Previously, the San Antonio Court of Civil Appeals had considered a like question pertaining to Section 22a of Article 1269m, and by a divided court held that the Civil Service Commission is given by the statute ‘at least the implied power to pass upon * * * reinstatement in the first place,’ and that ‘the Legislature has impliedly made the action of the Civil Service Commission final and provided for no judicial review.’ City of San Antonio v. Stauffer, 331 S.W.2d 443, 445, 446.

Writ of error was granted in the Stauffer case on the 5th day of October, 1960, and on the 1st day of March, 1961, this Court held that the power to hear and determine the right to reinstatement under Section 22a is not conferred upon the Civil Service Commission by Section 22a or other provisions of Article 1269m.

The reasoning in the Stauffer opinion, and the authorities cited, are applicable and controlling with respect to Section 26 of Article 1269m, and we hold here, as we did in Stauffer, that Article 1269m does not provide an administrative remedy.

We have also considered the points of error urged by petitioner in the case at bar which are not common to the Stauffer decision, and likewise affirm the judgment of the Court of Civil Appeals in these respects.

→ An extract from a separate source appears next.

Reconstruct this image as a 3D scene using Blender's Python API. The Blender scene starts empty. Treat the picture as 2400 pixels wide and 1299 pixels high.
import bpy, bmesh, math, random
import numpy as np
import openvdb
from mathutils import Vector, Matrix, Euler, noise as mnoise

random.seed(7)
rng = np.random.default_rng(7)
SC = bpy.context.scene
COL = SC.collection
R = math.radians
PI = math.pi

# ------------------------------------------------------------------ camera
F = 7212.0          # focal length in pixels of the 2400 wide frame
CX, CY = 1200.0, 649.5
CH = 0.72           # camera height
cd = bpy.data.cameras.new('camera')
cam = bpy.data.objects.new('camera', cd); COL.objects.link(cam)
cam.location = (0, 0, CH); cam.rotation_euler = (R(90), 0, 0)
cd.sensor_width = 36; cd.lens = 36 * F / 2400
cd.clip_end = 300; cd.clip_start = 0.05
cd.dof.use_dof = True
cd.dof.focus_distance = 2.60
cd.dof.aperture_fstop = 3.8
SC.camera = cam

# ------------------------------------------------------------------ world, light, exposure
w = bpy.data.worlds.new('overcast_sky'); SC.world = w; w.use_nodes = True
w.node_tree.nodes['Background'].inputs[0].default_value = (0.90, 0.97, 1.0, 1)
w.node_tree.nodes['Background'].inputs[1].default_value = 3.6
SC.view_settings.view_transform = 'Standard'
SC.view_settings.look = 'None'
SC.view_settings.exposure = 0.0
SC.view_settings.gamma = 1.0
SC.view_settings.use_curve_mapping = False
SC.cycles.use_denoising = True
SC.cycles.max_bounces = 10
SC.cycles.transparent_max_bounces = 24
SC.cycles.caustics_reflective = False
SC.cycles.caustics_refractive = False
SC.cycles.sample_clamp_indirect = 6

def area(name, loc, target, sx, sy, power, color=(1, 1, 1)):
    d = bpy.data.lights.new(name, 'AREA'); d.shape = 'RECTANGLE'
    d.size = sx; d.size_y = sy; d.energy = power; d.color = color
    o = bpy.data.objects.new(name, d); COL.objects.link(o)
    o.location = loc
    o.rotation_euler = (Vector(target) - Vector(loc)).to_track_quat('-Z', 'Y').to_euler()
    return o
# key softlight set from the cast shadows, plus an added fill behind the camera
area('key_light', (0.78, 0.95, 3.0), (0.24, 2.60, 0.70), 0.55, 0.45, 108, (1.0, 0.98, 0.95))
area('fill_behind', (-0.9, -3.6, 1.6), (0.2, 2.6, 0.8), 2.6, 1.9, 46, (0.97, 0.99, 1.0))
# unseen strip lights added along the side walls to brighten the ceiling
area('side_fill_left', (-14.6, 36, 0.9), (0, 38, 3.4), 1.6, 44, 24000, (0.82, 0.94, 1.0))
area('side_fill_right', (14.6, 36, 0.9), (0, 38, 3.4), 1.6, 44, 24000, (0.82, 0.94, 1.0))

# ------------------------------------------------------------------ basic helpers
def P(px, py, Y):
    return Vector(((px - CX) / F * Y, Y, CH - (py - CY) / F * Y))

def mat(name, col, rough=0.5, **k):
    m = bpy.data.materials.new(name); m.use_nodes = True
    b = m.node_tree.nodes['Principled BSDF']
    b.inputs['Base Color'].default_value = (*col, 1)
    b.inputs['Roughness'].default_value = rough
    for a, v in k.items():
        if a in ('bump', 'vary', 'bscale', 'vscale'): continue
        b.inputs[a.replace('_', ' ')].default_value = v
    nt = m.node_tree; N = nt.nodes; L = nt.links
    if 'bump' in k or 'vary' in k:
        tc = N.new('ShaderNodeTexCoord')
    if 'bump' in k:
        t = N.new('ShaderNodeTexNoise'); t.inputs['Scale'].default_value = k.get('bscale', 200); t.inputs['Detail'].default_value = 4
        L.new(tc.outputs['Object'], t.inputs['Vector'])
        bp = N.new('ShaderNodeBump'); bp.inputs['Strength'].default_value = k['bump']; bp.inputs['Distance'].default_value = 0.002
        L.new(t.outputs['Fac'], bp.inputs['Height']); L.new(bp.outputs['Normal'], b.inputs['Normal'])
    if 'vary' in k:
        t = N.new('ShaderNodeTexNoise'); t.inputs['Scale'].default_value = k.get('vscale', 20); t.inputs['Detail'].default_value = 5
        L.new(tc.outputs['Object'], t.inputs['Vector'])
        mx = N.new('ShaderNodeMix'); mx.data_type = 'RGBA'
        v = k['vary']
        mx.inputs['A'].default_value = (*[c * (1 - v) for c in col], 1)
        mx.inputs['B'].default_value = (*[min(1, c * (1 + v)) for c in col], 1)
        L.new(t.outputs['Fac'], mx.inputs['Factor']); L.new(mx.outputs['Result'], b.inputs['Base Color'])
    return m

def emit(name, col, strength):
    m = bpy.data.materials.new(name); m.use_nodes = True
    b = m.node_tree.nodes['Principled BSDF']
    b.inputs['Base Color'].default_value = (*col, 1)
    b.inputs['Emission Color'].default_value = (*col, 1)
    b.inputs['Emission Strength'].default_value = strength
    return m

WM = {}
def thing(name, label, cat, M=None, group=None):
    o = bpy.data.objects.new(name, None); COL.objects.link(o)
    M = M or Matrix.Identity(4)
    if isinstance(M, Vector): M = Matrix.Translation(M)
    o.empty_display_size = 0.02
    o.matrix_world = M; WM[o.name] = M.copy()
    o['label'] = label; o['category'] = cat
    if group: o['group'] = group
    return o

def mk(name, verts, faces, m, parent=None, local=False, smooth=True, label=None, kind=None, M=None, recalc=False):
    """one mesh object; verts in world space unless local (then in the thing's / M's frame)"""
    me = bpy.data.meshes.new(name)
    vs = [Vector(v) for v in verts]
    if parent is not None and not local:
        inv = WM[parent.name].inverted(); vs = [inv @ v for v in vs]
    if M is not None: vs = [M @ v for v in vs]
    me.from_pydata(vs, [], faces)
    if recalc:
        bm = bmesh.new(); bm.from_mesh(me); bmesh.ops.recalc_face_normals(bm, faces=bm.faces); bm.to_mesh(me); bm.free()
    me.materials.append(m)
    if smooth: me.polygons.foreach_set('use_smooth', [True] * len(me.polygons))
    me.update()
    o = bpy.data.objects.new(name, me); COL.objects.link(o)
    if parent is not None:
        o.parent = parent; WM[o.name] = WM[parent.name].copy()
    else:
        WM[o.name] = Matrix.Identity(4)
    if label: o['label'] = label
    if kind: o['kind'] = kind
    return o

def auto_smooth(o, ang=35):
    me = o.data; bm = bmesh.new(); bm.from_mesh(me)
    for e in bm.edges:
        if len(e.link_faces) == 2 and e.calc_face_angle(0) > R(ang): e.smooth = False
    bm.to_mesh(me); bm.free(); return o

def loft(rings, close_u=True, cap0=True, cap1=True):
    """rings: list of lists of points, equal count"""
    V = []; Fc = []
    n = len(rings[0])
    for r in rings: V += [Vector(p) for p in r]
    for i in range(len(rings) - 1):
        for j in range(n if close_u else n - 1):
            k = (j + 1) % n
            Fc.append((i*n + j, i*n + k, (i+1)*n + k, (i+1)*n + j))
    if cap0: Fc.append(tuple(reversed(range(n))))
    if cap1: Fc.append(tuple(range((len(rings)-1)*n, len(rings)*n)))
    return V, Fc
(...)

*115 From our holding that Article 1269m does not provide an administrative remedy, it logically follows that the administrative procedures of Article 1269m do not apply to the settlement of claims under Section 26, and thus respondent’s claim is not barred by limitations under Section 18 (aside from the question of the applicability of Section 18 in any event) because of his failure to file suit within ten days after refusal of injury leave benefits by petitioner.

Petitioner also contends that it was relieved as a matter of law from any liability to respondent for injury leave benefits because of the provisions of Section 6.8b of its Personnel Policies, reading as follows:

‘Section 6.8b. An employee who is physically able and who fails to report within 24 hours any injury, however minor, to his foreman or supervisor and takes such first aid treatment as may be necessary shall not be eligible for injury leave. * * *.’

The fire fighting accident from which respondent’s injury resulted occurred at approximately 3:00 p. m. on February 15, 1958, and at 12:30 p. m. on February 17, 1958, respondent reported his injury. The jury found in answer to Special Issue No. 6 (of which issue petitioner complains) that respondent reported his injury within 24 hours after it became apparent to him that his injury was of sufficient seriousness to report.

It appears, as found by the Court of Civil Appeals, that respondent felt no pain when one of his legs went through the burned floor of the building while fighting the fire and he paid little attention to the accident; that the injury was not to respondent’s leg, but his back became sore and painful some 40 hours later, whereupon, after consulting a doctor, respondent immediately reported the injury to his superior.

We hold that the application of Section 6.8b as a bar to respondent’s statutory **676 injury leave benefits, as contended by petitioner, would be unreasonable, and, further, that the submission of Special Issue No. 6 was proper. See in this connection City of Waco v. Landingham, 138 Tex. 156, 157 S.W.2d 631.

Petitioner also complains of the submission of Special Issues Nos. 3 and 5, which were as follows:

*116 ‘Special Issue No. 3: Do you find from a preponderance of the evidence that all of the work days missed by Phipps between February 17, 1958, and April 24, 1958, resulted from said injury, if you have found that he was injured? Answer ‘yes’ or ‘no.“

‘Special Issue No. 5. Do you find from a preponderance of the evidence that the period between February 17, 1958, and April 24, 1958, during which Plaintiff was absent from work as a result of his injury previously inquired about, were periods of time which are commensurate with the nature of such injury received while in the line of duty, if you have found such an injury?

‘Answer ‘yes’ or ‘no.’ In connection with the foregoing Special Issue you are instructed by the term ‘commensurate period’ is meant a period of time which is reasonably necessary under the circumstances inquired about.’

Petitioner asserts that Special Issue No. 3 suggested what its answer should be, and that Special Issue No. 5 is duplicitous, was confusing to the jury, and was not supported by the evidence.

We perceive no suggestion in Issue No. 3 adverse to petitioner; as a matter of fact, and as pointed out by the Court of Civil Appeals, the issue as framed could have been to the advantage of petitioner in requiring the jury to find that without exception every work day missed by respondent for the period in question resulted from his injury.

Issue No. 5 related to and was conditioned upon the answer of the jury to Issue No. 3, and as such the issue was not error as duplicitous. It was framed to reach the correlative statutory provision that injury leave benefits are limited to a period of time commensurate with the nature of the injury. We see no serious basis for jury confusion in the wording of the Issue, and agree with the Court of Civil Appeals in its analysis of the evidence supporting the affirmative jury finding.

The judgment of the Court of Civil Appeals is affirmed.